Yushchenko Does Not Want To Share Coalition With Communists

KIEV, Ukraine -- New ruling coalition was almost formed in Ukraine yesterday. Party of Regions, Our Ukraine, Socialists, and Communists brought into line the final text of the “universal treaty on national unity” suggested by President Viktor Yushchenko.

BYuT leader Yulia Timoshenko and People's Deputy of Ukraine, Our Ukraine leader Roman Bessmertny before the round table of leaders of deputy factions with participation of the President of Ukraine.

Having agreed upon all controversial issues, politicians nearly reached agreement on forming new coalition. Yet, the president vetoed the document late in the evening. The talks go on.

Talks between leaders of political forces which want to join the ruling coalition lasted almost all day in Kiev. The round table continued since yesterday. Its participants were trying to agree upon the fundamental principles for the new coalition.

Yulia Timoshenko refused to join it, thus neither she, nor her followers took part in the discussion. However, members of Our Ukraine, the Party of Regions, Socialists, and Communists had enough differences between each other.

The most arguable point of the “universal treaty” is that of Ukraine’s ambition to join NATO. This point is fundamental for President Yushchenko, while all other parties of the anti-crisis coalition are against this idea. A compromise was eventually found: it was decided the issue should be solved by a referendum.

Another stumbling block was the issue of religion. The president has been dreaming for a long time of uniting all Christian Orthodox churches, subordinate both to Moscow’s and to Kiev’s patriarch. Almost all members of the round table confronted the idea of creating united Ukrainian Orthodox Church.

The third controversial issue was that of the language. The Party of Regions and the Communists stand for making Russian a second national language. However, they decided to give up this condition during yesterday’s talks. The “universal treaty” says there can be only one national language, according to Ukrainian Constitution.

The worst stumbling block was the last point of the “universal treaty”, which says the parties are creating a new parliamentary coalition.

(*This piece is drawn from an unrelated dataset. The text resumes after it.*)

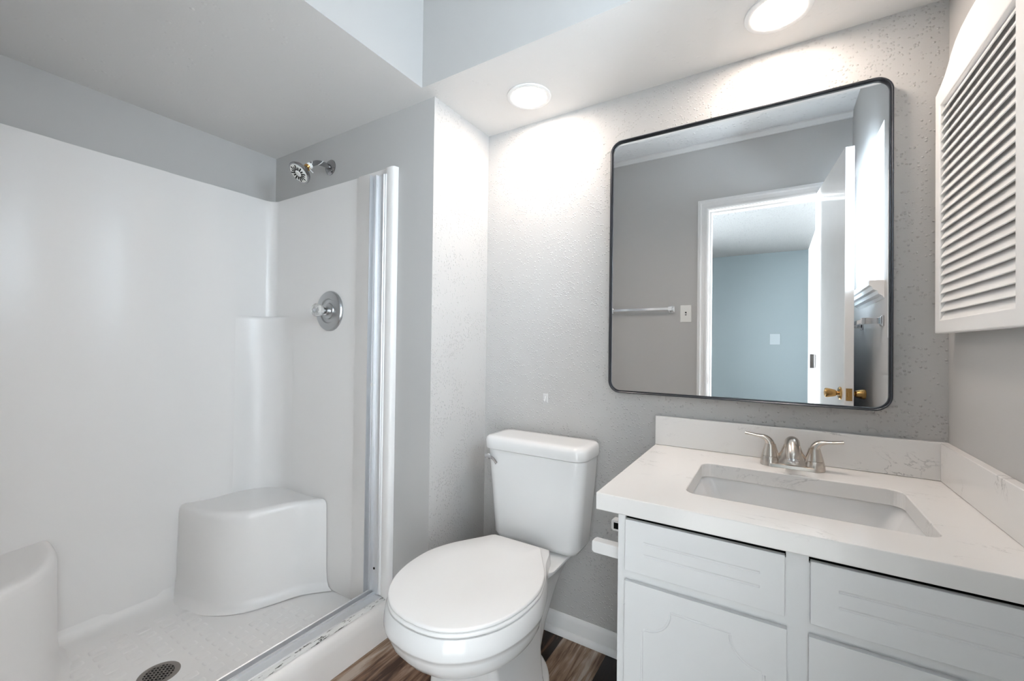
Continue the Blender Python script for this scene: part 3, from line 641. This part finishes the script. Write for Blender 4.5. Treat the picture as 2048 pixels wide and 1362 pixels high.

This point is important for Our Ukraine because it needs to emphasize that it is creating a new alliance, and not joining the already existing Regional-Socialist-Communist union.

Another demand of Our Ukraine is to exclude the Communists from the coalition. The Party of Regions was completely against the idea, as well as the Communists themselves. Both parties insisted, and the Communists were allowed to remain in the coalition.

When all members of the round table were returning to the president, they were sure the matter is over and the coalition is created. Yushchenko, however, was dissatisfied with the edited text of the “universal treaty”. The politicians remained with the president till late evening. Apparently, the process will be finished as early as today.